**Task description:** The entries below contain a line with "The Blender Python" and a line with "prism(bm, [(x0, y". Retype exactly everything from the first down to the second, both included, and nothing else.

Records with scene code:
▼

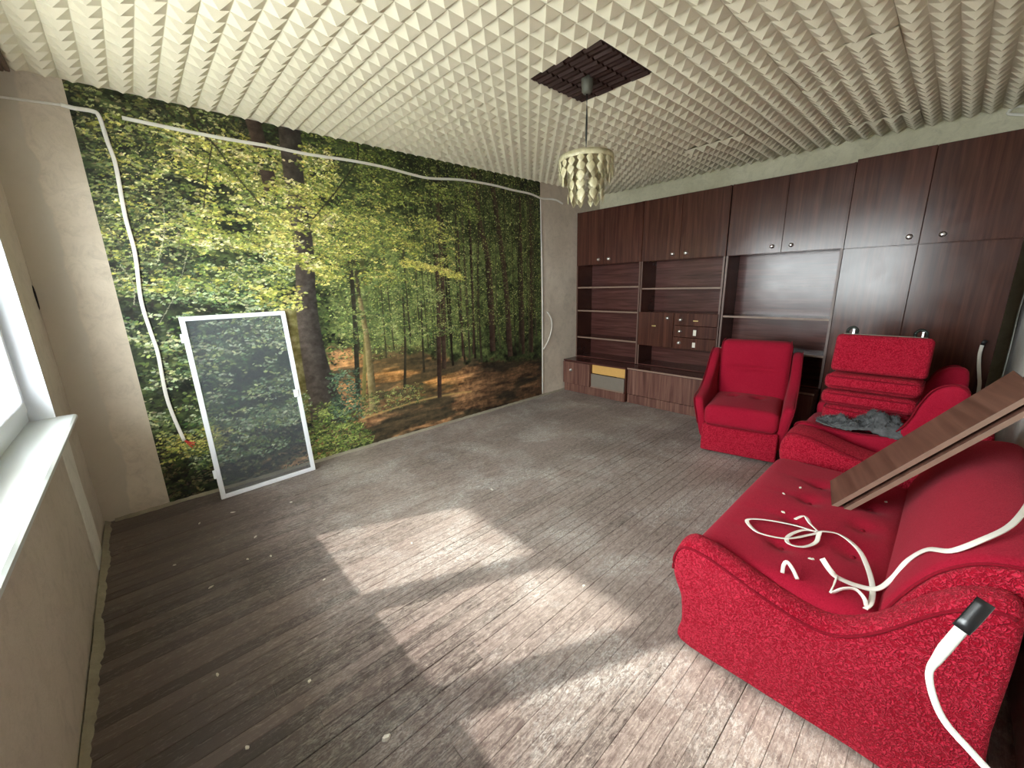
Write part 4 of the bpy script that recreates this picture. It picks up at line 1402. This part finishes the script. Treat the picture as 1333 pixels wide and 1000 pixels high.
# ------------------------------------------------------------------ insect screen
def screen():
    Lo, Hi = Vector((0.603, 3.628, 0.0)), Vector((0.597, 3.772, 1.288))
    t = thing('window_screen', 'white framed insect screen leaning against the forest mural', 'screen', Lo)
    ex = Vector((0.652, 0.025, 0)).normalized()
    ez = (Hi - Lo).normalized()
    ex = (ex - ez * ex.dot(ez)).normalized()
    ey = ez.cross(ex)
    mx = Matrix((ex, ey, ez)).transposed().to_4x4()
    mx.translation = Lo
    t.matrix_world = mx
    W_, H_ = 0.645, 1.292
    fwd = 0.03
    boxo('frame_stile', (0, -0.009, 0), (fwd, 0.009, H_), M['white_metal'], t, 0.002)
    boxo('frame_stile', (W_ - fwd, -0.009, 0), (W_, 0.009, H_), M['white_metal'], t, 0.002)
    boxo('frame_rail', (fwd, -0.009, 0), (W_ - fwd, 0.009, fwd), M['white_metal'], t, 0.002)
    boxo('frame_rail', (fwd, -0.009, H_ - fwd), (W_ - fwd, 0.009, H_), M['white_metal'], t, 0.002)
    boxo('mesh', (fwd - 0.004, 0.001, fwd - 0.004), (W_ - fwd + 0.004, 0.0022, H_ - fwd + 0.004), M['mesh'], t)
    for zz in (0.16, 1.12):
        boxo('hinge', (-0.014, -0.011, zz), (0.008, 0.006, zz + 0.06), M['white_metal'], t, 0.002)
    boxo('handle', (W_ - fwd - 0.022, -0.017, 0.62), (W_ - fwd + 0.012, -0.008, 0.68), M['white_metal'], t, 0.003)
    for cx, cz in ((0.015, 0.015), (W_ - 0.015, 0.015), (0.015, H_ - 0.015), (W_ - 0.015, H_ - 0.015)):
        bm = bmesh.new()
        cyl(bm, (cx, -0.0105, cz), 0.004, 0.002, 10, 'y')
        obj('screw', bm, M['chrome'], t)
screen()

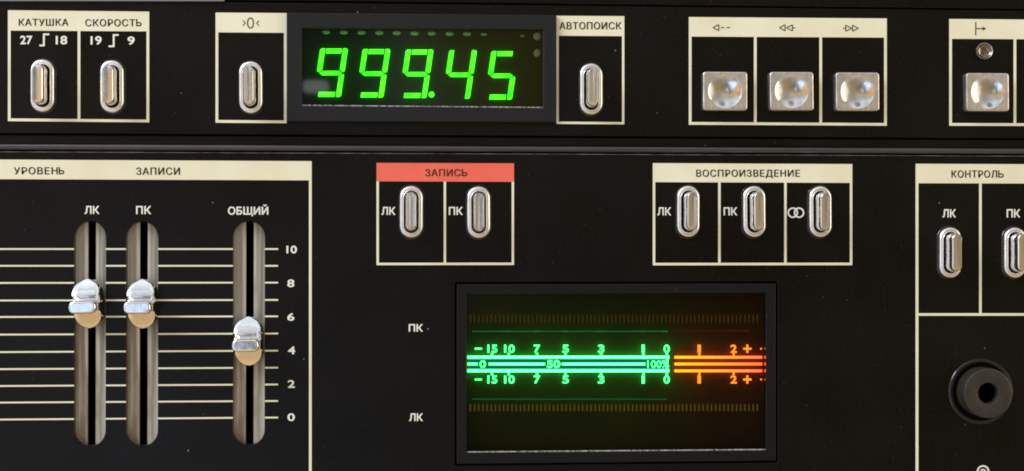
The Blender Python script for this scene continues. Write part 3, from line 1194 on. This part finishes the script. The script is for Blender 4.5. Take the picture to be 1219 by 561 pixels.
hB = hM - 0.2 * MM


def bar(bm, x0, x1, y, w, h=hM):
    prism(bm, [(x0, y - w / 2), (x1, y - w / 2), (x1, y + w / 2), (x0, y + w / 2)], h - 0.15 * MM, h)


bm = bmesh.new()
bar(bm, 556.6, 796.6, 425.4, 3.3)
bar(bm, 556.6, 796.6, 441.5, 3.3)
for x0, x1 in ((556.6, 568.6), (582, 648.6), (669, 768)):
    bar(bm, x0, x1, 433.5, 3.0)
finish('green_scale_lines', bm, M['vfd'], mtr)
bm = bmesh.new()
prism(bm, [(560, 427.6), (796, 427.6), (796, 431.4), (560, 431.4)], hB - 0.1 * MM, hB)
prism(bm, [(560, 435.4), (796, 435.4), (796, 439.4), (560, 439.4)], hB - 0.1 * MM, hB)
prism(bm, [(768.6, 431.4), (796, 431.4), (796, 435.4), (768.6, 435.4)], hB - 0.1 * MM, hB)
finish('green_band', bm, M['vfd_mid'], mtr)


def green_nums(b):
    for yc in (415.3, 451.9):
        bar(b, 565.4, 573.6, yc, 1.9)
        for s, x0, x1 in (('15', 580.4, 591.8), ('10', 600.3, 612.6), ('7', 635.6, 643), ('5', 669.6, 677), ('3', 712.0, 719.2), ('1', 764.0, 767.4), ('0', 790.2, 797.2)):
            text(b, s, x0, x1, yc - 4.7, yc + 4.7, hM, 0.02)
    for xt in (585.6, 605.6, 639.4, 673.2, 715.6, 766, 793.8):
        for y0, y1 in ((420.4, 423.7), (443.2, 446.8)):
            prism(b, [(xt - 1.2, y0), (xt + 1.2, y0), (xt + 1.2, y1), (xt - 1.2, y1)], hM - 0.15 * MM, hM)
    text(b, '0', 571, 578.4, 429.2, 438, hM, 0.015)
    text(b, '50', 651.2, 666.8, 428.9, 438.1, hM, 0.03)
    text(b, '100%', 770.6, 796.4, 429.2, 438, hM, 0.01)
    prism(b, [(793.0, 427.2), (795.6, 427.2), (795.6, 439.6), (793.0, 439.6)], hM - 0.1 * MM, hM + 0.02 * MM)


lettering(mtr, M['vfd_text'], green_nums, 'green_numerals')
bm = bmesh.new()
for y_ in (425.5, 433.5, 441.6):
    bar(bm, 803, 907.2, y_, 3.0)
finish('amber_scale_lines', bm, M['amber'], mtr)


def amber_nums(b):
    for yc in (415.3, 451.9):
        text(b, '1', 830.4, 834.4, yc - 4.8, yc + 4.8, hM, 0.03)
        text(b, '2', 869.6, 877.2, yc - 4.8, yc + 4.8, hM, 0.03)
        bar(b, 884.8, 894.6, yc, 2.2)
        prism(b, [(888.6, yc - 4.9), (890.8, yc - 4.9), (890.8, yc + 4.9), (888.6, yc + 4.9)], hM - 0.1 * MM, hM + 0.02 * MM)
    for xt in (832.6, 873.4):
        for y0, y1 in ((420.4, 423.8), (443.2, 446.8)):
            prism(b, [(xt - 1.2, y0), (xt + 1.2, y0), (xt + 1.2, y1), (xt - 1.2, y1)], hM - 0.15 * MM, hM)
    for yc in (415.3, 451.9):
        prism(b, [(905.2, yc - 1), (906.8, yc - 1), (906.8, yc + 1), (905.2, yc + 1)], hM - 0.15 * MM, hM)


lettering(mtr, M['amber_text'], amber_nums, 'amber_numerals')
bm = bmesh.new()
bar(bm, 562, 794, 394.6, 1.3)
bar(bm, 562, 794, 475.3, 0.9)
for xt in (605, 639, 673, 715, 766, 792):
    bar(bm, xt - 3, xt + 3, 394.6, 2.2, hM + 0.02 * MM)
finish('faint_green_lines', bm, M['vfd_faint'], mtr)
bm = bmesh.new()
bar(bm, 803, 892, 394.0, 1.2)
for xt in (832, 872, 889):
    bar(bm, xt - 2.5, xt + 2.5, 394.0, 2.0, hM + 0.02 * MM)
finish('faint_red_lines', bm, M['red_faint'], mtr)
for y0, y1 in ((374.6, 384.6), (481.4, 489.6)):
    bm = bmesh.new()
    x_ = 560.0
    while x_ < 905:
        prism(bm, [(x_ - 0.8, y0), (x_ + 0.8, y0), (x_ + 0.8, y1), (x_ - 0.8, y1)], hM - 0.1 * MM, hM)
        x_ += 4.95
    finish('tick_row', bm, M['ochre_dim'] if y0 < 400 else M['ochre'], mtr)
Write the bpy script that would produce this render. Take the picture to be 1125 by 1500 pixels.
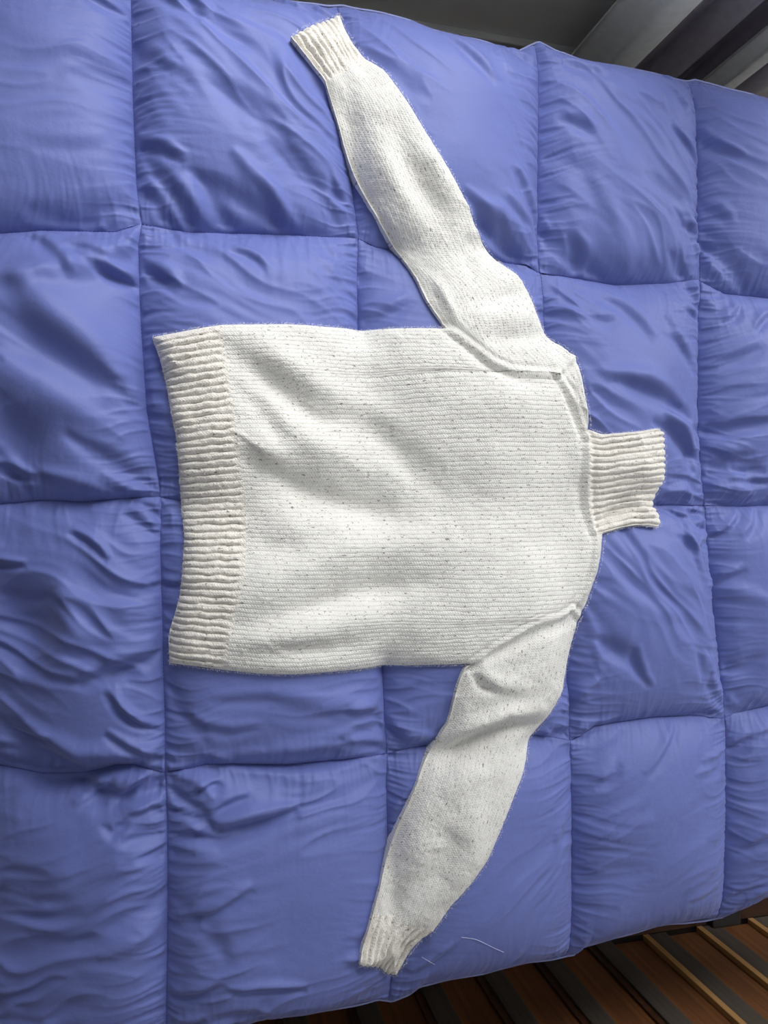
import bpy, math, random
import numpy as np
from mathutils import Vector

for o in list(bpy.data.objects):
    bpy.data.objects.remove(o)
scene = bpy.context.scene
C = scene.collection
random.seed(7)

# ------------------------------------------------------------------ camera
CAMZ = 1.75
TILT = math.radians(14.6)
FPX = 1127.0
cam_d = bpy.data.cameras.new('camera')
cam_d.sensor_fit = 'VERTICAL'
cam_d.sensor_height = 36.0
cam_d.lens = FPX / 1500.0 * 36.0
cam_d.clip_start = 0.05
cam = bpy.data.objects.new('camera', cam_d)
cam.location = (0, 0, CAMZ)
cam.rotation_euler = (0, -TILT, 0)
C.objects.link(cam)
scene.camera = cam

# ------------------------------------------------------------------ world, daylight, exposure
world = bpy.data.worlds.new('sky')
scene.world = world
world.use_nodes = True
bg = world.node_tree.nodes['Background']
bg.inputs['Color'].default_value = (0.80, 0.90, 1.0, 1)
bg.inputs['Strength'].default_value = 1.2

WALL_Y = 1.07          # window wall (inner face)
BOARD_Y = -1.09        # boarded wall (inner face)
WIN = (0.00, 0.82, 0.85, 2.40)   # x0, x1, z0, z1 of the first window opening
WIN2 = (1.32, 2.75, 0.85, 2.40)   # the second window, beyond the curtains

def daylight(name, loc, target, sx, sy, energy, color):
    d = bpy.data.lights.new(name, 'AREA')
    d.shape = 'RECTANGLE'; d.size = sx; d.size_y = sy; d.energy = energy; d.color = color
    o = bpy.data.objects.new(name, d); o.location = loc
    o.rotation_euler = (Vector(target) - Vector(loc)).to_track_quat('-Z', 'Y').to_euler()
    C.objects.link(o)
# daylight outside the window: the high sky, and the paler sky lower down
daylight('high_sky_daylight', (2.15, 2.75, 4.0), (0.75, 0.35, 0.8), 4.2, 2.4, 715, (1.0, 0.985, 0.955))
for W in (WIN, WIN2):
    xm, zm = (W[0] + W[1]) / 2, (W[2] + W[3]) / 2
    daylight('low_sky_daylight', (xm, WALL_Y + 0.24, zm), (xm, -1.0, zm), W[1] - W[0], W[3] - W[2], 17.0 * (W[1] - W[0]), (1.0, 0.985, 0.96))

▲

**Result of the exercise:**
The Blender Python script for this scene continues. Write part 3, from line 1194 on. This part finishes the script. The script is for Blender 4.5. Take the picture to be 1219 by 561 pixels.
hB = hM - 0.2 * MM


def bar(bm, x0, x1, y, w, h=hM):
    prism(bm, [(x0, y - w / 2), (x1, y - w / 2), (x1, y + w / 2), (x0, y + w / 2)], h - 0.15 * MM, h)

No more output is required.